**WORK TO DO:** Print the listing from its top line through the line containing "CARD, card, ko)", nothing more, and leave out the pictures.

**DATA:**
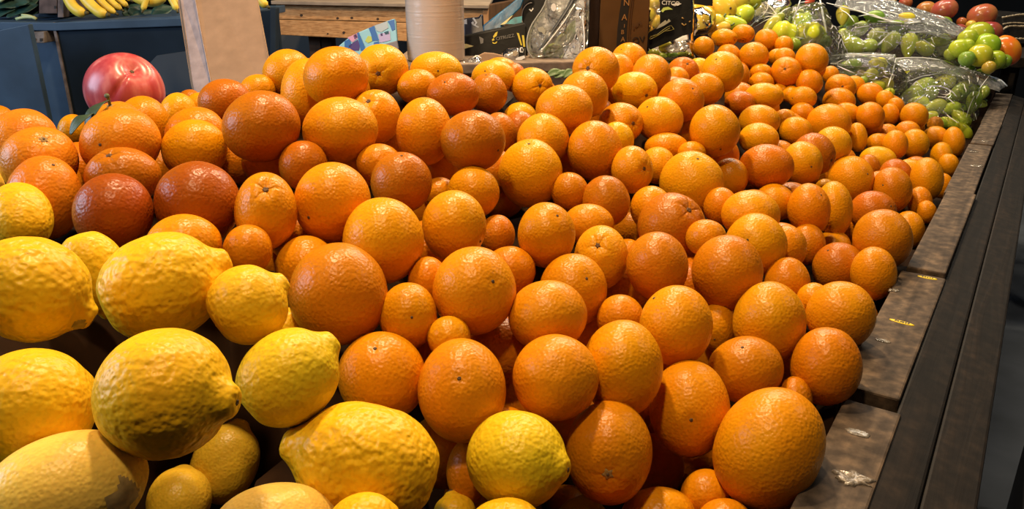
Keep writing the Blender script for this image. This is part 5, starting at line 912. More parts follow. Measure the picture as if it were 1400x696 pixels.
prism('lining', [at(240, -70, 1.72), at(244, -70, 1.70), at(246.5, 0, 1.645), at(263.5, 115, 1.56), at(278, 185, 1.52), at(276, 185, 1.54), at(261, 115, 1.58), at(243, 0, 1.665)], (.001, .004, 0), CARD, card, ko)

# ------------------------------------------------------------------ pine table at the back
PINE = wood('pine', (.26, .125, .045), (.47, .255, .105), (.58, .35, .165), 30, .6, (1.0, 4.0, 9.0), .001); PINED = flat('dark_wood', (.05, .03, .02), .8, .2, .3, 20); KNOT = flat('knot', (.035, .018, .010), .7)
to = at(520, 30, 2.7); to[2] = 0
pt = empty('pine_table', to, 'pale pine table with knotty front boards, far behind the white roll', 'table')
TZ = 2.7
prism('front_board', pxpoly([(377, 2), (664, 8), (664, 33), (377, 26)], TZ), (0, .03, 0), PINE, pt, to, .003)
prism('front_board', pxpoly([(377, 26.5), (664, 33.5), (664, 62), (377, 47.5)], TZ + .002), (0, .03, 0), PINE, pt, to, .003)
tp = [at(370, 1, TZ - .03), at(668, 7, TZ - .03)]; prism('table_top', tp + [tp[1] + np.array([.0, 1.2, 0]), tp[0] + np.array([0, 1.2, 0])], (0, 0, -.012), flat('table_top_wood', (.34, .27, .20), .7, .2, .2, 20), pt, to, .002)
sp = [at(664, 8, TZ), at(664, 62, TZ)]; prism('side_board', [sp[0], sp[0] + np.array([.25, 1.2, 0]), sp[1] + np.array([.25, 1.2, 0]), sp[1]], (-.025, .005, 0), flat('side_pine', (.10, .05, .02), .7, .2, .3, 15), pt, to, .002)
prism('corner_post', pxpoly([(660, 8), (668, 8), (668, 60), (660, 60)], TZ - .012), (0, .04, 0), flat('post_pine', (.30, .16, .07), .7, .2, .2, 30), pt, to, .003)
for x0, x1 in ((421, 437), (438, 453), (640, 660)): vpanel('leg', [at(x0, 47, TZ + .06), at(x1, 48, TZ + .06)], 0, .06, PINED if x0 == 438 else flat('leg_wood', (.09, .055, .04), .8, .2, .3, 20), pt, to, .003)
for kx, ky, w in ((412, 21, 2.2), (461.5, 25, 2.0), (481, 24.5, 2.0), (516.5, 26, 2.0), (470, 44.5, 2.0), (484, 4, 1.5), (403, 5, 1.2), (448, 46, 1.1)):
    z9 = TZ - .0006; prism('knot', [at(kx + w * math.cos(q * .785), ky + w * .85 * math.sin(q * .785), z9) for q in range(8)], (0, .004, 0), KNOT, pt, to)
GREYF = flat('grey_partition', (.085, .09, .092), .8, .2, .15, 4)
pb = vpanel('low_partition', [at(300, 38, 3.3), at(700, 38, 3.3)], 0, .04, GREYF, None, (0, 0, 0)); tag(pb, 'plain grey partition board under and behind the pine table', 'partition')

# ------------------------------------------------------------------ back shelf, roll, packets
SHELFW = flat('shelf_wood', (.20, .155, .12), .8, .2, .3, 50, .001)
so = at(690, 95, 1.64); so[2] = 0
sh = empty('back_shelf', so, 'rough grey-brown shelf edge behind the oranges carrying the bagged goods', 'shelf')
s0, s1 = at(530, 84, 1.62), at(796, 88, 1.70)
SZ = 1.145
fr = [np.array([s0[0], s0[1], SZ]), np.array([s1[0], s1[1], SZ])]
prism('shelf_board', fr + [fr[1] + np.array([.015, .30, 0]), fr[0] + np.array([0, .30, 0])], (0, 0, -.022), SHELFW, sh, so, .003)
vpanel('front_board', [fr[0] + np.array([0, .01, -.022]), fr[1] + np.array([0, .01, -.022])], .0, .02, SHELFW, sh, so, .002)
k0, k1 = at(812, 90, 1.84), at(955, 92, 2.02); KZ = 1.10
kr = [np.array([k0[0], k0[1], KZ]), np.array([k1[0], k1[1], KZ])]
prism('low_board', kr + [kr[1] + np.array([.1, .55, 0]), kr[0] + np.array([.0, .55, 0])], (0, 0, -.022), SHELFW, sh, so, .003)
vpanel('low_front_board', [kr[0] + np.array([0, .01, -.022]), kr[1] + np.array([0, .01, -.022])], .0, .02, SHELFW, sh, so, .002)

ROLLM, ns, ln, b = node_mat('plastic_roll', (.58, .47, .385), .22, .6)
tc = ns.new('ShaderNodeTexCoord'); mp = ns.new('ShaderNodeMapping'); mp.inputs['Scale'].default_value = (2, 2, 60); ln.new(tc.outputs['Object'], mp.inputs[0])
t = N(ns, 'ShaderNodeTexNoise', Scale=5.0, Detail=4.0); ln.new(mp.outputs[0], t.inputs['Vector']); bp = N(ns, 'ShaderNodeBump', Strength=.5, Distance=.001); ln.new(t.outputs['Fac'], bp.inputs['Height']); ln.new(bp.outputs[0], b.inputs['Normal'])
b.inputs['Subsurface Weight'].default_value = .12; b.inputs['Subsurface Radius'].default_value = (1, .7, .5); b.inputs['Subsurface Scale'].default_value = .02
RZ = 1.72; rc = at(597, 92, RZ); rc[2] = SZ; rr = 38.8 * RZ / F
roll = empty('bag_roll', rc, 'tall white translucent roll of plastic bags standing behind the oranges', 'roll')
V = []; fs = []; n = 64; prof = [(.0, .0), (rr * .94, .0), (rr * .99, .004), (rr, .01)] + [(rr, .01 + .43 * k / 12) for k in range(1, 13)] + [(rr * .97, .446), (.02, .447)]
prof = prof[1:]
for q, h in prof:
    for k in range(n): V.append((q * math.cos(2 * math.pi * k / n), q * math.sin(2 * math.pi * k / n), h))
for i in range(len(prof) - 1):
    for k in range(n): fs.append((i * n + k, i * n + (k + 1) % n, (i + 1) * n + (k + 1) % n, (i + 1) * n + k))
fs.append(tuple(range(n))[::-1]); fs.append(tuple(range((len(prof) - 1) * n, len(prof) * n)))
mk('film_roll', V, fs, ROLLM, roll)
tube('core', [(0, 0, .440), (0, 0, .455)], [.0195, .0195], CARD, roll, (0, 0, 0), 24)
md = mk('loose_edge', [(rr * 1.003 * math.cos(a), rr * 1.003 * math.sin(a), h) for a in (-.30, -.36, -.42) for h in (.012, .435)], [(0, 1, 3, 2), (2, 3, 5, 4)], ROLLM, roll)

def multi(o, mats):
    for m in mats: o.data.materials.append(m)
BLU = flat('packet_blue', (.02, .13, .42), .35, .5); LBL = flat('packet_sky', (.24, .52, .66), .35, .5); PUR = flat('packet_purple', (.06, .04, .20), .35, .5); LIL = flat('packet_lilac', (.40, .36, .62), .35, .5); YGR = flat('packet_lime', (.42, .52, .12), .35, .5); PNK = flat('packet_pink', (.55, .30, .48), .35, .5); GRYP = flat('packet_grey', (.36, .45, .52), .35, .5)
qz = 1.66
qo = at(505, 80, qz); pk = empty('snack_packet', qo, 'blue and purple patterned packet propped up left of the white roll', 'packet')
def pv(name, pts, mat, dz=0.0, th=.012, parent=pk, org=None, z=None, bev=0.0015): return prism(name, pxpoly(pts, (qz if z is None else z) + dz), (0, th, 0), mat, parent, qo if org is None else org, bev)
pv('pouch', [(463, 63), (475, 53), (491, 44), (512, 35), (536, 26.5), (539, 26), (541, 30), (543, 55), (544, 90), (463, 95)], LBL)
for pts, m in (([(471, 56), (478, 53), (481, 62), (476, 67), (471, 67)], BLU), ([(475, 51.5), (488, 45.5), (489, 52), (482, 58)], PNK), ([(483, 48.5), (487, 46.3), (489, 51), (485, 54)], PUR), ([(476, 63), (489, 54), (492, 62), (491, 69), (482, 69)], PUR),
               ([(488, 45.2), (490.5, 44.2), (499, 64), (498, 69), (493, 69)], BLU), ([(504, 38.5), (511.5, 35.2), (518, 55), (509, 56), (507, 46)], BLU), ([(512, 35), (529, 29), (531, 38), (521, 44), (515, 42)], GRYP), ([(517, 47), (533, 43), (534, 55), (522, 58), (519, 58)], LIL),
               ([(530, 29), (539, 26.5), (540.5, 40), (536, 42), (533, 34)], BLU), ([(499, 56), (503, 49), (508, 50), (509, 56), (503, 59)], YGR), ([(511, 58), (518, 56), (519, 62), (511, 62)], BLU), ([(520, 46), (523, 45), (523.5, 49), (520.5, 49.5)], PUR), ([(525, 44), (531, 42), (532, 46.5), (527, 47.5)], flat('packet_teal', (.02, .10, .16), .4))):
    pv('printed_patch', pts, m, -.0008, .004, bev=0)
pv('tray_corner', [(527, 60), (543, 55.5), (545, 66), (544, 90), (527, 90)], flat('grey_plastic', (.17, .17, .20), .4), -.004, .006)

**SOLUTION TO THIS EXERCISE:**
Keep writing the Blender script for this image. This is part 5, starting at line 912. More parts follow. Measure the picture as if it were 1400x696 pixels.
prism('lining', [at(240, -70, 1.72), at(244, -70, 1.70), at(246.5, 0, 1.645), at(263.5, 115, 1.56), at(278, 185, 1.52), at(276, 185, 1.54), at(261, 115, 1.58), at(243, 0, 1.665)], (.001, .004, 0), CARD, card, ko)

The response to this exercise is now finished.